#### [Set problem]
The listing below holds a line with "bk = MB(); bk.add([P(y0, back" and a later line with "for a_, b_ in". Write out those two lines and every line between them, exactly, and nothing else.

-----

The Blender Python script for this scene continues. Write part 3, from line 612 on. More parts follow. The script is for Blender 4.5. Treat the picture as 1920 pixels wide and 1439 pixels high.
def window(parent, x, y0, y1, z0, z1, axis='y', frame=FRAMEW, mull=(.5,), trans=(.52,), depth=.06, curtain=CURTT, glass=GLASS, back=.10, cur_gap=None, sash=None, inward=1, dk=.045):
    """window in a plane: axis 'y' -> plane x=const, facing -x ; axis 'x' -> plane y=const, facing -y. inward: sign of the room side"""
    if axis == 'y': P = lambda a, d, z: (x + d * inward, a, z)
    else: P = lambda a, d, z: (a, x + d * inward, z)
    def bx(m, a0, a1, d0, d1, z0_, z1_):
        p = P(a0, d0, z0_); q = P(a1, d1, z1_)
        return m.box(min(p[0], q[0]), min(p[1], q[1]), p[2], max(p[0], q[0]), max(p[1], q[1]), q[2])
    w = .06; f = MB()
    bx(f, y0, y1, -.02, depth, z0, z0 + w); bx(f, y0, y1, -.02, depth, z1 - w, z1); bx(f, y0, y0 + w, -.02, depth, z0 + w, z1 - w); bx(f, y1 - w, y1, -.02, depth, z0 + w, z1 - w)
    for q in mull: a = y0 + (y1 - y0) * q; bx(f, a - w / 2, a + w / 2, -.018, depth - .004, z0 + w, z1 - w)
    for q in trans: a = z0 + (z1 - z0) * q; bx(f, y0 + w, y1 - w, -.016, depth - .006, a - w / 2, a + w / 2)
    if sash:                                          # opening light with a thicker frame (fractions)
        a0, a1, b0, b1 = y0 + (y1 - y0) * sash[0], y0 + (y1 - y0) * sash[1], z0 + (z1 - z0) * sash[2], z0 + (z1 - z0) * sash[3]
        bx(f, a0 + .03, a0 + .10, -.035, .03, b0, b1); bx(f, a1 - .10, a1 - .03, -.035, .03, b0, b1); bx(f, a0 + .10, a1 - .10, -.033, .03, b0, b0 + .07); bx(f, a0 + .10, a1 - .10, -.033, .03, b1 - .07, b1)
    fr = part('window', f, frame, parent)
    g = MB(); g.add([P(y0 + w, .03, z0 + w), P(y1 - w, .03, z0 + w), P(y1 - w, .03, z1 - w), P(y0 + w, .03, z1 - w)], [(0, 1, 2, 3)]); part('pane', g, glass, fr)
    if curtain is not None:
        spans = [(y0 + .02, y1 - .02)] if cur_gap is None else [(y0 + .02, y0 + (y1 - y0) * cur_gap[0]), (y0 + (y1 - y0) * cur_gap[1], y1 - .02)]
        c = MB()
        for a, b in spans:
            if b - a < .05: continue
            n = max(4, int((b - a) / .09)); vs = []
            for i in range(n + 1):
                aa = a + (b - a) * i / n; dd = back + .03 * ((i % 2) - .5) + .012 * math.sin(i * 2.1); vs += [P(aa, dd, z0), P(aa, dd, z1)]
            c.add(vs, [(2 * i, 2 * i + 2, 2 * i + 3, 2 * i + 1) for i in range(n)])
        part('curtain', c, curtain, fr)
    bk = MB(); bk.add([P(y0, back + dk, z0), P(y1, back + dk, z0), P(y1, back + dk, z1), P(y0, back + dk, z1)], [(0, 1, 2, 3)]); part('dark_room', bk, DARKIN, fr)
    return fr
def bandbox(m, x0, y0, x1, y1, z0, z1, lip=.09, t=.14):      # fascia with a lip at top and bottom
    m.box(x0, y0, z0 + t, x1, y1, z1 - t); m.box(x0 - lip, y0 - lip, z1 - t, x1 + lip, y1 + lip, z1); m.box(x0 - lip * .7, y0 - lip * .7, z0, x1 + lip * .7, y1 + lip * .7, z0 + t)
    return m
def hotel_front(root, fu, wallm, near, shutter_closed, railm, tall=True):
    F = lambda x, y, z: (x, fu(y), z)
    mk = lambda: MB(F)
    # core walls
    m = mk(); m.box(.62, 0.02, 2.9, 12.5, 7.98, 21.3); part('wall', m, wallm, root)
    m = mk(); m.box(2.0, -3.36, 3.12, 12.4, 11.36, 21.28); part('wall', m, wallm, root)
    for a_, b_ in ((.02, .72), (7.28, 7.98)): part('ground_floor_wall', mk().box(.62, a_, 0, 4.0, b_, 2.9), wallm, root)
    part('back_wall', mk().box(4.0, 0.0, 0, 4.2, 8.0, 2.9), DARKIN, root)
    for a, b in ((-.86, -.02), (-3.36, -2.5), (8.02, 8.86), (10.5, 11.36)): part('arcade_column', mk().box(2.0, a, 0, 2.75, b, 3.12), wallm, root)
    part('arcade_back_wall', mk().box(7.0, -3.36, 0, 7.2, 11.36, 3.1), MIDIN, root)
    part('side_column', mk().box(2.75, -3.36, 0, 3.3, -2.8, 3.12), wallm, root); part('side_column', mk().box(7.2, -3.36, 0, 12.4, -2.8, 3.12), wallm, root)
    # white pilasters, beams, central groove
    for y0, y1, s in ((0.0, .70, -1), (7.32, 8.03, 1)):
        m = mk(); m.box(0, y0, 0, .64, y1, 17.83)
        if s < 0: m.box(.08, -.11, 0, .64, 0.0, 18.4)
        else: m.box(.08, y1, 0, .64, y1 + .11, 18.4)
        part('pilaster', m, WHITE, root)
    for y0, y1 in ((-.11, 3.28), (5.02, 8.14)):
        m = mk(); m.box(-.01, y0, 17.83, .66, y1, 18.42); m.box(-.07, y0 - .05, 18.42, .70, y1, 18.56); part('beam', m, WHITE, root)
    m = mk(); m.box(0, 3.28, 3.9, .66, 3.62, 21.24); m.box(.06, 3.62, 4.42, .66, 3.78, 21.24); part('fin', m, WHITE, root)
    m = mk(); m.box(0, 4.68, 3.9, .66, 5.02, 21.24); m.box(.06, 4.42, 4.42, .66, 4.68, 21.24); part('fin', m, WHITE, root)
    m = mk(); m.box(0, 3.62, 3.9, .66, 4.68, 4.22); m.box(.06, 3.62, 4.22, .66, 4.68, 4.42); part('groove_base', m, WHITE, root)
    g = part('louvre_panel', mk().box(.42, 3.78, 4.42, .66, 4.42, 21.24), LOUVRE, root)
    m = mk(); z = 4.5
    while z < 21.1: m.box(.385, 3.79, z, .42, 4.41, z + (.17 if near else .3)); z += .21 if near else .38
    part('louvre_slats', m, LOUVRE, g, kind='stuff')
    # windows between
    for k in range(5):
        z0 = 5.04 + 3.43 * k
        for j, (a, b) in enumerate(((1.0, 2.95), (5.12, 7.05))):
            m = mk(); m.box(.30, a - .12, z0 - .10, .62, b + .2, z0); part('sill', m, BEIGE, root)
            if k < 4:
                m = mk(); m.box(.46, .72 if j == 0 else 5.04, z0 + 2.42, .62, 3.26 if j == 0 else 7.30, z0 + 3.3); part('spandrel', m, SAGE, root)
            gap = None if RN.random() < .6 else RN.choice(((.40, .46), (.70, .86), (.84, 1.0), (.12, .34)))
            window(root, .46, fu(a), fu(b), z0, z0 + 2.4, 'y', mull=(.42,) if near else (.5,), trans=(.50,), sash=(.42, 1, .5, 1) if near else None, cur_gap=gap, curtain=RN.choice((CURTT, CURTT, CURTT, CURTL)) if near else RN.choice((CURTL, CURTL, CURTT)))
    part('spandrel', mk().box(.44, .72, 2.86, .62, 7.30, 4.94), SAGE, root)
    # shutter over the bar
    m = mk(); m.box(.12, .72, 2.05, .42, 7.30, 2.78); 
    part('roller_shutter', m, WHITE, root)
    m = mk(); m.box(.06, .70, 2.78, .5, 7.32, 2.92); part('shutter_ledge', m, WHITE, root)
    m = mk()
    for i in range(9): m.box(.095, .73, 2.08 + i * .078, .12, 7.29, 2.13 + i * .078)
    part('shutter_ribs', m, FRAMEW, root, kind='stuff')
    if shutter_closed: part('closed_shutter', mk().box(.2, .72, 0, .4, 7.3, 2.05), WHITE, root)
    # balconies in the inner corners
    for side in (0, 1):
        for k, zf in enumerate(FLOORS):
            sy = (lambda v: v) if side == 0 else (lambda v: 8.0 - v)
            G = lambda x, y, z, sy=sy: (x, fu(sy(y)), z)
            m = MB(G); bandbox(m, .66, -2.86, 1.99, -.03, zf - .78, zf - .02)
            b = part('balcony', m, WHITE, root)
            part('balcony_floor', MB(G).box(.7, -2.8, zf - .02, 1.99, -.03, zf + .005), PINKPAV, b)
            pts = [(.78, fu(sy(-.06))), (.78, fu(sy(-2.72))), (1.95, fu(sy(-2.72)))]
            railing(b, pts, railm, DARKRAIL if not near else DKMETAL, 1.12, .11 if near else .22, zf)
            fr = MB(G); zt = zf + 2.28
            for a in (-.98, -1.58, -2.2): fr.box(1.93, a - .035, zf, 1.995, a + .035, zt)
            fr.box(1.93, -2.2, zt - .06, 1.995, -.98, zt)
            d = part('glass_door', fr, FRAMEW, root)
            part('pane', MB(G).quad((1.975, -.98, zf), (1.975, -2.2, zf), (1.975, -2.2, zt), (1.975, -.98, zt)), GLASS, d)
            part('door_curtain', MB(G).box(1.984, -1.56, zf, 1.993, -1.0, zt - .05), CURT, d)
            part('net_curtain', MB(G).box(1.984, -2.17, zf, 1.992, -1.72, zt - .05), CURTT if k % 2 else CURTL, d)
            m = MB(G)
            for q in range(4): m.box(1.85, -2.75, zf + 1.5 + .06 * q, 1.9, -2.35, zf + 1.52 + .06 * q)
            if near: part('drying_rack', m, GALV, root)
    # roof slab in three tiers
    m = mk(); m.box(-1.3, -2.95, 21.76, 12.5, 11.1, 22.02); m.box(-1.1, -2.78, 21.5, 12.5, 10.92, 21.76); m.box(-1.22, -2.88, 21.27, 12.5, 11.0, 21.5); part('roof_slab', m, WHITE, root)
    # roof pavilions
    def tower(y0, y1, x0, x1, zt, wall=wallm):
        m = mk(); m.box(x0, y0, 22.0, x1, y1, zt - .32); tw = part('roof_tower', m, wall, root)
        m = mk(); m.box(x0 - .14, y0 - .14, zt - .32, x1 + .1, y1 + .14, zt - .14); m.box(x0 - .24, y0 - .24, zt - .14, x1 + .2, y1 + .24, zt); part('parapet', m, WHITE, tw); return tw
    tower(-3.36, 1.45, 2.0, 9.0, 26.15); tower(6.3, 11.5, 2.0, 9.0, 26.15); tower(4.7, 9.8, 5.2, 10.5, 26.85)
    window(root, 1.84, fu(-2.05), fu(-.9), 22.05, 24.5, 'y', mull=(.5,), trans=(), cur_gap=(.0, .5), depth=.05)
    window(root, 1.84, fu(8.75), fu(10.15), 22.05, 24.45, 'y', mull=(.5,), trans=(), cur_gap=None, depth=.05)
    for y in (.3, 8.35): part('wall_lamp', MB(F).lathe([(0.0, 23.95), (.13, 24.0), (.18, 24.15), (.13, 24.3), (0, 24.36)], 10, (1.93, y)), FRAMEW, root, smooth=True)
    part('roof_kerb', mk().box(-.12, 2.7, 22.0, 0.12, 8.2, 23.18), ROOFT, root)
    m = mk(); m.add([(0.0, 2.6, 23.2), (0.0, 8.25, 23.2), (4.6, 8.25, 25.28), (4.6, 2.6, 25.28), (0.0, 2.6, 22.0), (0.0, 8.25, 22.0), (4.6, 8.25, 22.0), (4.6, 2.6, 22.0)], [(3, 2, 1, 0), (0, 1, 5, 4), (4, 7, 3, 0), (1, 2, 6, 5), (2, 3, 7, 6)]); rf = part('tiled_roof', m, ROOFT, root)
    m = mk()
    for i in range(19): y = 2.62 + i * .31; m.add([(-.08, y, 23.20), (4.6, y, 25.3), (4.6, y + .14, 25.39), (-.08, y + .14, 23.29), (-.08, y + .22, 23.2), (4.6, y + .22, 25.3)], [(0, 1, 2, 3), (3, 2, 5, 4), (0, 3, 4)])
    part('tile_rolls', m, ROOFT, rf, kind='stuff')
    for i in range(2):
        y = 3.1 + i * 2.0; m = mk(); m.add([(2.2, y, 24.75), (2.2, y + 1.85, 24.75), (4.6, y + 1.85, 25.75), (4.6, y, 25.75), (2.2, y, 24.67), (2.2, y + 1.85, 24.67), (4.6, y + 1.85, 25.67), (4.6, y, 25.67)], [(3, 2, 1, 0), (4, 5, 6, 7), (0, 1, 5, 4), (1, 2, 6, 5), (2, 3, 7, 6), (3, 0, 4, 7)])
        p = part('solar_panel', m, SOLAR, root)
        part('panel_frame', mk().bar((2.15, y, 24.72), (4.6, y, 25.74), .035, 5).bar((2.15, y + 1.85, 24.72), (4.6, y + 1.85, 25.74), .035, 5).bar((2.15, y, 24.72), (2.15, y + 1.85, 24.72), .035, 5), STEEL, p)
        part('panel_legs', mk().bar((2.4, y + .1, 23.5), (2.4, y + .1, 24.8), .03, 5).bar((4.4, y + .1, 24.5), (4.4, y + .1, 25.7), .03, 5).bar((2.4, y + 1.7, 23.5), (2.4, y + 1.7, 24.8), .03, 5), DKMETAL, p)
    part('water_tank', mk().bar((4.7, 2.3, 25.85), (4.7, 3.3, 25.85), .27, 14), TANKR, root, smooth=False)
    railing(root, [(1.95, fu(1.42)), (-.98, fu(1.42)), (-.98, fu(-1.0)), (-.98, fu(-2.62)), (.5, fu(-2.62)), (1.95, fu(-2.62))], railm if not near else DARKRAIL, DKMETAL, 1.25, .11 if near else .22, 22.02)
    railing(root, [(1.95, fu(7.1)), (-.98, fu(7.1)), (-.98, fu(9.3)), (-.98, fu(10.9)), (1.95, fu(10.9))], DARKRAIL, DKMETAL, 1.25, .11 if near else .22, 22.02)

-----

#### [Output]
    bk = MB(); bk.add([P(y0, back + dk, z0), P(y1, back + dk, z0), P(y1, back + dk, z1), P(y0, back + dk, z1)], [(0, 1, 2, 3)]); part('dark_room', bk, DARKIN, fr)
    return fr
def bandbox(m, x0, y0, x1, y1, z0, z1, lip=.09, t=.14):      # fascia with a lip at top and bottom
    m.box(x0, y0, z0 + t, x1, y1, z1 - t); m.box(x0 - lip, y0 - lip, z1 - t, x1 + lip, y1 + lip, z1); m.box(x0 - lip * .7, y0 - lip * .7, z0, x1 + lip * .7, y1 + lip * .7, z0 + t)
    return m
def hotel_front(root, fu, wallm, near, shutter_closed, railm, tall=True):
    F = lambda x, y, z: (x, fu(y), z)
    mk = lambda: MB(F)
    # core walls
    m = mk(); m.box(.62, 0.02, 2.9, 12.5, 7.98, 21.3); part('wall', m, wallm, root)
    m = mk(); m.box(2.0, -3.36, 3.12, 12.4, 11.36, 21.28); part('wall', m, wallm, root)
    for a_, b_ in ((.02, .72), (7.28, 7.98)): part('ground_floor_wall', mk().box(.62, a_, 0, 4.0, b_, 2.9), wallm, root)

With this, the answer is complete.